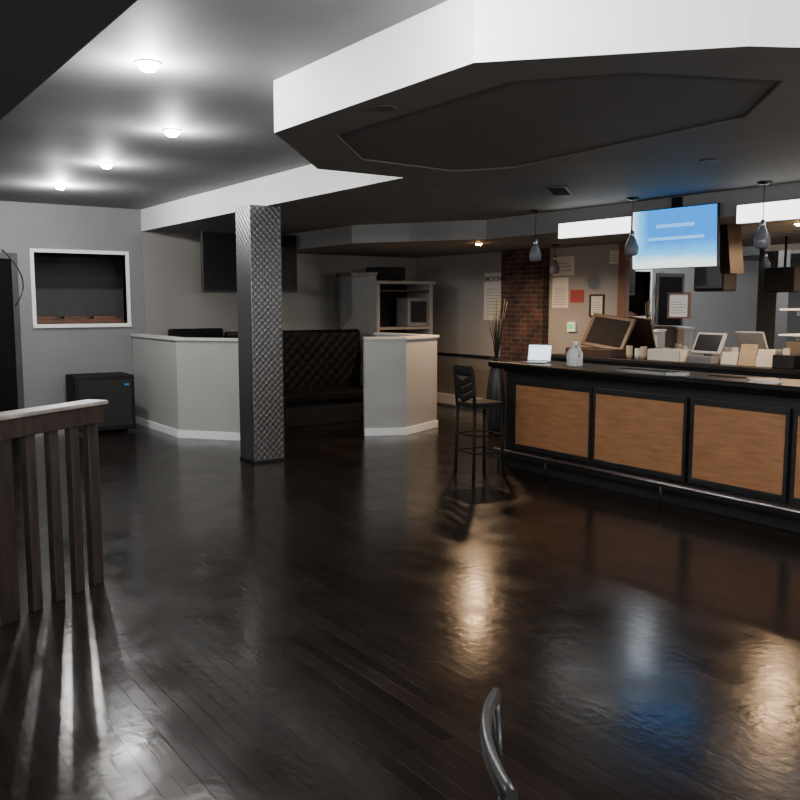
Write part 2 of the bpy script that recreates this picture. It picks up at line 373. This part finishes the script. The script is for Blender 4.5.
g=G(); g.box(0,.36,0,.46,.33,.52); g.obj('seat',M_leather,.03,r)
r=thing('booth_bench','black leather bench back showing above the half wall','bench',(4.55,11.5,0))
g=G(); g.box(.0,.8,.2,.8,0,.48); g.obj('seat',M_leather,.03,r)
g=G(); g.box(.0,.83,.82,.98,0,1.37); g.obj('backrest',M_leather,.03,r)
# ---------------------------------------------------------------- cabinet + shelving
r=thing('tall_cabinet','tall dark gray cabinet with angled side behind the half wall','cabinet',(7.5,11.3,0))
g=G(); g.prism([(-.005,0),(-.005,.62),(-.33,.62),(-.33,.55)],0,2.17); g.obj('body',M_cab,.004,r)
g=G(); g.prism([(-.005,-.03),(-.005,.64),(-.35,.64),(-.35,.53)],2.17,2.23); g.obj('top',M_brown,.004,r)
r=thing('shelf_unit','open dark shelf unit with dull gray frame','shelf',(7.5,11.3,0))
g=G(); g.box(0,.06,0,.7,0,2.05); g.obj('post',M_dull,.003,r)
g=G(); g.box(1.04,1.1,0,.7,0,2.05); g.obj('post',M_dull,.003,r)
g=G(); g.box(0,1.14,-.03,.72,2.05,2.1); g.obj('top',M_dull,.003,r)
g=G(); g.box(.06,1.04,.66,.7,0,2.05); g.obj('back_panel',M_blackm,0,r)
g=G(); g.box(.06,1.04,.02,.66,1.93,1.96); g.obj('shelf_board',M_brown,0,r)
g=G(); g.box(.06,1.04,.02,.66,1.33,1.37); g.obj('shelf_board',M_dull,0,r)
r=thing('equipment_box','plain dark equipment box on top of the shelf unit','box',(7.62,11.4,2.1))
g=G(); g.box(0,.5,0,.4,.02,.22); g.obj('body',M_blackm,.008,r)
for x in (.05,.45):
    g=G(); g.box(x-.02,x+.02,.05,.35,0,.02); g.obj('foot',M_black,0,r)
r=thing('monitor','boxy dim gray monitor standing on the shelf','monitor',(8.13,11.33,1.371))
g=G(); g.box(0,.4,0,.35,0,.46); g.obj('body',M_gray,.015,r)
g=G(); g.box(.04,.36,-.008,0,.07,.41); g.obj('screen',M_black,.004,r)
g=G(); g.box(.12,.28,-.006,0,.02,.05); g.obj('control_strip',M_dull,0,r)
# ---------------------------------------------------------------- wall TV (dark)
r=thing('television','large black wall television, switched off','television',(4.68,11.4,1.9))
g=G(); g.box(0,1.48,0,.06,0,.84); g.obj('housing',M_black,.008,r)
g=G(); g.box(.02,1.46,-.004,0,.03,.82); g.obj('screen',M_screen,0,r)
g=G(); g.box(.6,.9,.06,.09,.25,.6); g.box(.7,.8,.09,1.188,.4,.48); g.obj('bracket',M_blackm,.004,r)
# ---------------------------------------------------------------- speaker cabinet
r=thing('speaker_cabinet','large black floor speaker cabinet with small blue badge','speaker',(3.0,11.72,0),-.05)
g=G(); g.box(0,.78,0,.6,.04,.78); g.obj('body',M_blackm,.015,r)
g=G(); g.box(.05,.73,-.012,0,.1,.72); g.obj('grille',paint('speaker_cloth',(.02,.02,.02),.8,bump=.2,bscale=300),.004,r)
g=G(); g.box(.64,.70,-.02,-.012,.64,.67); g.obj('badge',M_logo,0,r)
for x in (.06,.7):
    for y in (.06,.52):
        g=G(); g.box(x-.03,x+.03,y-.03,y+.03,0,.04); g.obj('foot',M_black,0,r)
# ---------------------------------------------------------------- railing
A=Vector((.875,5.01)); B=Vector((1.49,5.41)); d=(B-A); ang=math.atan2(d.y,d.x); ln=d.length
r=thing('wooden_railing','dark stained wooden railing with worn pale top','railing',(A.x,A.y,0),ang)
g=G(); g.box(-.35,ln+.05,-.075,.075,1.13,1.155); g.obj('handrail',M_cap,.006,r)
g=G(); g.box(-.35,ln+.03,-.05,.05,1.02,1.13); g.obj('top_rail',M_rail,.004,r)
g=G(); g.box(-.09,.05,-.04,.04,0,1.02); g.obj('newel_post',M_darkwood,.005,r)
for t in (.27,.51,.735,.95):
    q=.046 if t>.9 else .036
    g=G(); g.box(t*ln-q,t*ln+q,-.022,.022,0,1.02); g.obj('baluster',M_rail,.004,r)
# ---------------------------------------------------------------- BAR
r=thing('bar_counter','long black bar counter with brown wood veneer panels','bar',(6.2,1.4,0))
y1=5.47
g=G(); g.box(.02,.5,0,y1,0,1.03); g.obj('body',M_black,.004,r)
g=G(); g.box(-.12,.62,-.05,y1+.09,1.06,1.12); g.obj('countertop',M_black,.015,r)
g=G(); g.box(-.02,.52,-.01,y1+.01,1.03,1.06); g.obj('apron',M_blackm,.004,r)
g=G(); g.tube([(-.13,-.05,1.105),(-.13,y1+.09,1.105)],.032); g.obj('arm_rail',M_leather,0,r)
pan=[(5.66,6.69),(4.588,5.587),(3.66,4.49),(2.6,3.57),(1.6,2.5)]
for a,bb in pan:
    g=G(); g.box(-.005,.02,a-1.4,bb-1.4,.27,.90); g.obj('panel',M_panel,.003,r)
    g=G(); 
    y0=a-1.4; yy=bb-1.4
    g.box(-.015,.02,y0-.03,y0,.22,.95); g.box(-.015,.02,yy,yy+.03,.22,.95); g.box(-.015,.02,y0,yy,.22,.27); g.box(-.015,.02,y0,yy,.90,.95)
    g.obj('panel_moulding',M_black,.003,r)
g=G(); g.box(.005,.02,0,y1,0,.14); g.obj('kickboard',M_blackm,.003,r)
g=G(); g.tube([(-.14,0.1,.2),(-.14,y1,.2)],.02); g.obj('foot_rail',M_steel,0,r)
for y in (.5,1.9,3.3,4.7,5.4):
    g=G(); g.tube([(-.14,y,.2),(.02,y,.2)],.013); g.tube([(-.14,y,.2),(-.14,y,0)],.009); g.obj('rail_bracket',M_brass,0,r)
r=thing('back_bar_cabinet','black back bar cabinet along the mirrored wall','cabinet',(8.55,2.2,0))
g=G(); g.box(.03,.64,0,6.4,0,1.0); g.obj('body',M_blackm,.004,r)
g=G(); g.box(0,.64,-.02,6.42,1.0,1.05); g.obj('worktop',M_black,.006,r)
for i in range(8):
    g=G(); g.box(.01,.03,i*.8+.03,i*.8+.77,.1,.95); dd=g.obj('door',M_black,.004,r)
    g=G(); g.tube([(-.02,i*.8+.7,.6),(-.02,i*.8+.7,.75)],.007); g.obj('handle',M_steel,0,dd)
r=thing('wall_mirror','large wall mirror in reddish brown wooden frame behind the bar','mirror',(XW-.0005,2.2,1.06))
g=G(); g.box(-.012,0,0,5.58,0,1.47); g.obj('glass',M_mirror,0,r)
g=G(); g.box(-.06,0,5.58,5.70,0,1.48); g.obj('frame',M_redwood,.004,r)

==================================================

Reproduce the full material exactly, excluding the pictures.

Write part 2 of the bpy script that recreates this picture. It picks up at line 373. This part finishes the script. The script is for Blender 4.5.
g=G(); g.box(0,.36,0,.46,.33,.52); g.obj('seat',M_leather,.03,r)
r=thing('booth_bench','black leather bench back showing above the half wall','bench',(4.55,11.5,0))
g=G(); g.box(.0,.8,.2,.8,0,.48); g.obj('seat',M_leather,.03,r)
g=G(); g.box(.0,.83,.82,.98,0,1.37); g.obj('backrest',M_leather,.03,r)
# ---------------------------------------------------------------- cabinet + shelving
r=thing('tall_cabinet','tall dark gray cabinet with angled side behind the half wall','cabinet',(7.5,11.3,0))
g=G(); g.prism([(-.005,0),(-.005,.62),(-.33,.62),(-.33,.55)],0,2.17); g.obj('body',M_cab,.004,r)
g=G(); g.prism([(-.005,-.03),(-.005,.64),(-.35,.64),(-.35,.53)],2.17,2.23); g.obj('top',M_brown,.004,r)
r=thing('shelf_unit','open dark shelf unit with dull gray frame','shelf',(7.5,11.3,0))
g=G(); g.box(0,.06,0,.7,0,2.05); g.obj('post',M_dull,.003,r)
g=G(); g.box(1.04,1.1,0,.7,0,2.05); g.obj('post',M_dull,.003,r)
g=G(); g.box(0,1.14,-.03,.72,2.05,2.1); g.obj('top',M_dull,.003,r)
g=G(); g.box(.06,1.04,.66,.7,0,2.05); g.obj('back_panel',M_blackm,0,r)
g=G(); g.box(.06,1.04,.02,.66,1.93,1.96); g.obj('shelf_board',M_brown,0,r)
g=G(); g.box(.06,1.04,.02,.66,1.33,1.37); g.obj('shelf_board',M_dull,0,r)
r=thing('equipment_box','plain dark equipment box on top of the shelf unit','box',(7.62,11.4,2.1))
g=G(); g.box(0,.5,0,.4,.02,.22); g.obj('body',M_blackm,.008,r)
for x in (.05,.45):
    g=G(); g.box(x-.02,x+.02,.05,.35,0,.02); g.obj('foot',M_black,0,r)
r=thing('monitor','boxy dim gray monitor standing on the shelf','monitor',(8.13,11.33,1.371))
g=G(); g.box(0,.4,0,.35,0,.46); g.obj('body',M_gray,.015,r)
g=G(); g.box(.04,.36,-.008,0,.07,.41); g.obj('screen',M_black,.004,r)
g=G(); g.box(.12,.28,-.006,0,.02,.05); g.obj('control_strip',M_dull,0,r)
# ---------------------------------------------------------------- wall TV (dark)
r=thing('television','large black wall television, switched off','television',(4.68,11.4,1.9))
g=G(); g.box(0,1.48,0,.06,0,.84); g.obj('housing',M_black,.008,r)
g=G(); g.box(.02,1.46,-.004,0,.03,.82); g.obj('screen',M_screen,0,r)
g=G(); g.box(.6,.9,.06,.09,.25,.6); g.box(.7,.8,.09,1.188,.4,.48); g.obj('bracket',M_blackm,.004,r)
# ---------------------------------------------------------------- speaker cabinet
r=thing('speaker_cabinet','large black floor speaker cabinet with small blue badge','speaker',(3.0,11.72,0),-.05)
g=G(); g.box(0,.78,0,.6,.04,.78); g.obj('body',M_blackm,.015,r)
g=G(); g.box(.05,.73,-.012,0,.1,.72); g.obj('grille',paint('speaker_cloth',(.02,.02,.02),.8,bump=.2,bscale=300),.004,r)
g=G(); g.box(.64,.70,-.02,-.012,.64,.67); g.obj('badge',M_logo,0,r)
for x in (.06,.7):
    for y in (.06,.52):
        g=G(); g.box(x-.03,x+.03,y-.03,y+.03,0,.04); g.obj('foot',M_black,0,r)
# ---------------------------------------------------------------- railing
A=Vector((.875,5.01)); B=Vector((1.49,5.41)); d=(B-A); ang=math.atan2(d.y,d.x); ln=d.length
r=thing('wooden_railing','dark stained wooden railing with worn pale top','railing',(A.x,A.y,0),ang)
g=G(); g.box(-.35,ln+.05,-.075,.075,1.13,1.155); g.obj('handrail',M_cap,.006,r)
g=G(); g.box(-.35,ln+.03,-.05,.05,1.02,1.13); g.obj('top_rail',M_rail,.004,r)
g=G(); g.box(-.09,.05,-.04,.04,0,1.02); g.obj('newel_post',M_darkwood,.005,r)
for t in (.27,.51,.735,.95):
    q=.046 if t>.9 else .036
    g=G(); g.box(t*ln-q,t*ln+q,-.022,.022,0,1.02); g.obj('baluster',M_rail,.004,r)
# ---------------------------------------------------------------- BAR
r=thing('bar_counter','long black bar counter with brown wood veneer panels','bar',(6.2,1.4,0))
y1=5.47
g=G(); g.box(.02,.5,0,y1,0,1.03); g.obj('body',M_black,.004,r)
g=G(); g.box(-.12,.62,-.05,y1+.09,1.06,1.12); g.obj('countertop',M_black,.015,r)
g=G(); g.box(-.02,.52,-.01,y1+.01,1.03,1.06); g.obj('apron',M_blackm,.004,r)
g=G(); g.tube([(-.13,-.05,1.105),(-.13,y1+.09,1.105)],.032); g.obj('arm_rail',M_leather,0,r)
pan=[(5.66,6.69),(4.588,5.587),(3.66,4.49),(2.6,3.57),(1.6,2.5)]
for a,bb in pan:
    g=G(); g.box(-.005,.02,a-1.4,bb-1.4,.27,.90); g.obj('panel',M_panel,.003,r)
    g=G(); 
    y0=a-1.4; yy=bb-1.4
    g.box(-.015,.02,y0-.03,y0,.22,.95); g.box(-.015,.02,yy,yy+.03,.22,.95); g.box(-.015,.02,y0,yy,.22,.27); g.box(-.015,.02,y0,yy,.90,.95)
    g.obj('panel_moulding',M_black,.003,r)
g=G(); g.box(.005,.02,0,y1,0,.14); g.obj('kickboard',M_blackm,.003,r)
g=G(); g.tube([(-.14,0.1,.2),(-.14,y1,.2)],.02); g.obj('foot_rail',M_steel,0,r)
for y in (.5,1.9,3.3,4.7,5.4):
    g=G(); g.tube([(-.14,y,.2),(.02,y,.2)],.013); g.tube([(-.14,y,.2),(-.14,y,0)],.009); g.obj('rail_bracket',M_brass,0,r)
r=thing('back_bar_cabinet','black back bar cabinet along the mirrored wall','cabinet',(8.55,2.2,0))
g=G(); g.box(.03,.64,0,6.4,0,1.0); g.obj('body',M_blackm,.004,r)
g=G(); g.box(0,.64,-.02,6.42,1.0,1.05); g.obj('worktop',M_black,.006,r)
for i in range(8):
    g=G(); g.box(.01,.03,i*.8+.03,i*.8+.77,.1,.95); dd=g.obj('door',M_black,.004,r)
    g=G(); g.tube([(-.02,i*.8+.7,.6),(-.02,i*.8+.7,.75)],.007); g.obj('handle',M_steel,0,dd)
r=thing('wall_mirror','large wall mirror in reddish brown wooden frame behind the bar','mirror',(XW-.0005,2.2,1.06))
g=G(); g.box(-.012,0,0,5.58,0,1.47); g.obj('glass',M_mirror,0,r)
g=G(); g.box(-.06,0,5.58,5.70,0,1.48); g.obj('frame',M_redwood,.004,r)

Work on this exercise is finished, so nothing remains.